2020 Fox News voter analysis showed Trump’s support among black voters at 8 percent, while a recent Fox News poll found his support in the black community growing to 20 percent. By contrast, Biden’s support dropped among black voters: He notched 91 percent support in 2020, compared with just 61 percent more recently. 

But Allen suggests that that support for Trump does not go far enough to make up for the former president’s erosion of support with white voters.

“It is odd to highlight the polling data on black voters and overlook the more reliable data coming from samples that are approximately six times larger and show Trump struggling with whites,” Allen said. “In fact, the same Fox News poll that his supporters like to cite because it shows him at 20 percent with blacks reveals a lead of only four points among whites.”

“The idea that former president Trump could secure a substantial portion of the black vote as the Republican presidential nominee seems implausible,” he added. “This narrative is based on a few polls with small numbers of black respondents, where the black subsamples are unlikely to be representative of the black electorate.”

Black respondents in national telephone and online polls tend to “disproportionately be middle-class suburban black voters who are either home during evening/weekend hours to be interviewed by phone or online frequently enough to join online panels,” he said, adding that “this cohort is somewhat less loyal to the Democratic Party than their urban counterparts.”

That Trump could see a substantial rise in support among black voters would also defy historical trends.

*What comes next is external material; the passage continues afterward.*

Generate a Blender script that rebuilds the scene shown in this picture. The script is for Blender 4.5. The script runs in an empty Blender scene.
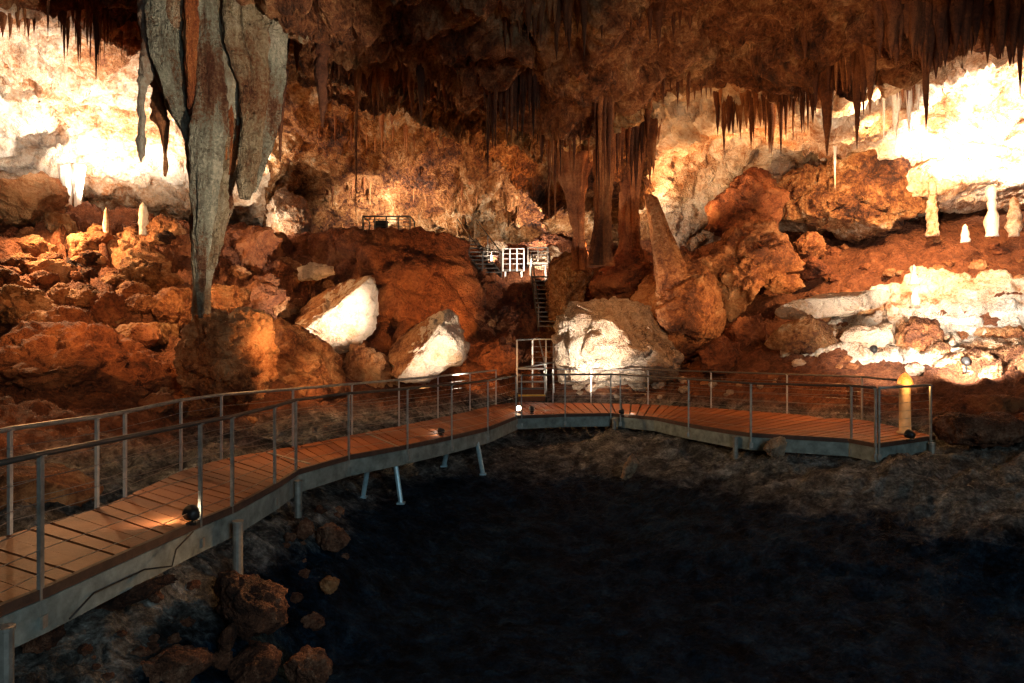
import bpy, bmesh, math, random
import numpy as np
from mathutils import Vector, Matrix

C = bpy.context.scene.collection
sc = bpy.context.scene
F = 683.0            # focal length in pixels of the 1024x683 frame
H = 1.92             # eye height above the boardwalk
PI = math.pi
rnd = random.Random(7)

def P(px, py, d):
    """world point seen at pixel px,py at distance d along the view"""
    return Vector(((px-512.0)/F*d, d, H-(py-341.5)/F*d))
def Pz(px, py, z=0.0):
    d = F*(H-z)/(py-341.5)
    return Vector(((px-512.0)/F*d, d, z))

# ------------------------------------------------------------------ noise
_rs = np.random.RandomState(11)
_perm = _rs.permutation(4096).astype(np.int64)
_grad = _rs.normal(size=(4096, 3)); _grad /= np.linalg.norm(_grad, axis=1)[:, None]
_rnd3 = _rs.rand(4096, 3)
def _h(ix, iy, iz):
    return _perm[(_perm[(_perm[ix & 4095] + iy) & 4095] + iz) & 4095]
def perlin(p):
    i = np.floor(p).astype(np.int64); f = p - i
    u = f*f*f*(f*(f*6-15)+10)
    r = 0
    for a in (0, 1):
        for b in (0, 1):
            for c in (0, 1):
                g = _grad[_h(i[:, 0]+a, i[:, 1]+b, i[:, 2]+c)]
                dd = g[:, 0]*(f[:, 0]-a)+g[:, 1]*(f[:, 1]-b)+g[:, 2]*(f[:, 2]-c)
                w = (u[:, 0] if a else 1-u[:, 0])*(u[:, 1] if b else 1-u[:, 1])*(u[:, 2] if c else 1-u[:, 2])
                r = r + w*dd
    return r*1.6
def fbm(p, o=4, gain=.5, lac=2.03):
    r = 0; a = 1.0
    q = p.copy()
    for k in range(o):
        r = r + a*perlin(q+17.3*k); a *= gain; q = q*lac
    return r
def ridged(p, o=4):
    r = 0; a = 1.0; q = p.copy()
    for k in range(o):
        r = r + a*(0.5-np.abs(perlin(q+9.1*k))); a *= .5; q = q*2.1
    return r
def worley(p):
    """F1 distance and a random value of the nearest cell"""
    i = np.floor(p).astype(np.int64); f = p - i
    best = np.full(len(p), 9.0); val = np.zeros(len(p)); sec = np.full(len(p), 9.0)
    for a in (-1, 0, 1):
        for b in (-1, 0, 1):
            for c in (-1, 0, 1):
                h = _h(i[:, 0]+a, i[:, 1]+b, i[:, 2]+c)
                o = _rnd3[h]
                d = (a+o[:, 0]-f[:, 0])**2+(b+o[:, 1]-f[:, 1])**2+(c+o[:, 2]-f[:, 2])**2
                m = d < best
                sec = np.where(m, best, np.minimum(sec, d))
                val = np.where(m, h/4096.0, val); best = np.where(m, d, best)
    return np.sqrt(best), val, np.sqrt(sec)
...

Democrats have won on average 90 percent of the black vote in every national election since 2004. This is “despite most of those elections having seen at least a few national polls suggesting Republicans making inroads with black voters,” Allen said, calling black voters Democrats’ “most loyal constituency” and “unlikely to shift in massive ways without a focused financial, messaging, and manpower effort from Republicans.”

“They certainly aren’t likely to shift because of a few memes related to President Trump’s arrest,” he said.

And despite polling showing a drop in support for Biden among black voters, many African-American voters are likely to ultimately vote for him anyway, in large part because Biden has the “entire Democratic Party infrastructure” behind him, including its allies in culture and the media, Allen concluded.